Prime Minister Sali Berisha described the end of the IMF mission as the end of post-communist transition for the Albania’s economy.
“This is the end of the transition of what used to be one of the most centralized economies in Europe and in the world,” said Berisha. “For a democratic country, there is nothing more important than a solid market economy, and now Albania can move forward on its own feet.”
Minister of Finance Ridvan Bode said “Albanian institutions have achieved the necessary maturity to manage the country’s finances”.
However, the decision not to renew the IMF’s tenure in Tirana was cricitised by the opposition, who been quick to accuse the Prime Minister and the Minister of Finance of arrogance and irresponsibility.
Experts fear the government’s populist policies could undermine tight fiscal discipline.
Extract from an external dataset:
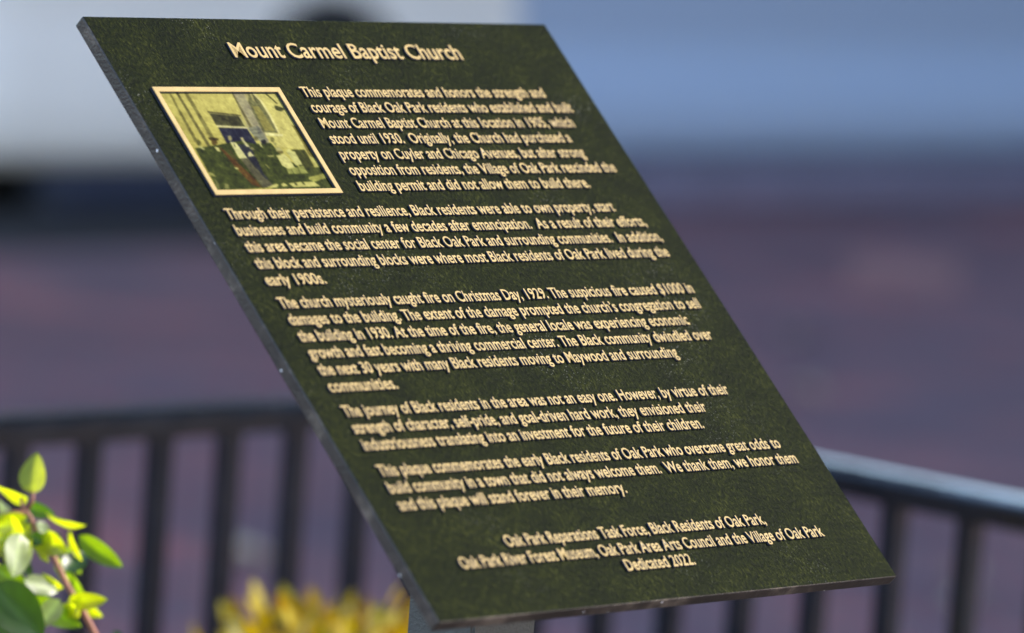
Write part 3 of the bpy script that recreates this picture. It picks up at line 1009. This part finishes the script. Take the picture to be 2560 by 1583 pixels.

In its yearly report on Albania for this year, the IMF remarked on that danger, noting that “popular politics is the main risk to Albanian macroeconomic stability”.
According to Selim Belortaja, head of the Albanian Center for International Trade, politicians don’t yet show responsibility when it comes to public spending, while financial institutions are not yet prepared to act independently.
“Albania has only enjoyed financial stability because behind any government decision there was an IMF official,” Belortaja told Balkan Insight in an interview late last year.
Officials have already started to bicker about growth numbers. Earlier this week, Albania’s Finance Minister rejected an economic growth projection given by the state statistics institute, but found himself rebuked by the Prime Minister.
The statistics institute INSTAT projected that Albania registered a record high Gross Domestic Product growth of 9.9 percent in the last four quarters ending September 30. Finance Minister Ridvan Bode said that the INSTAT projection was only for a quarter, while growth for the year was between 6.0 and 7.0 percent of GDP.
Bode was later rebuked by Premier Sali Berisha, who said the Finance Ministry was not talking about the real numbers. But the IMF head of mission in Tirana, Ann Margaret Westin, rejected Berisha’s claim of double-digit growth.
“We believe that growth is within our projection of 6 per cent of GDP,” said Westin.
However, even Westin was chastised by Berisha, who said he believed economic growth in the country was being under-evaluated and lashed out at the media for being economically illiterate.
“The problem is that your knowledge of the economy is zero,” Berisha told reporters, adding that they were trying to impose a debate that was not real.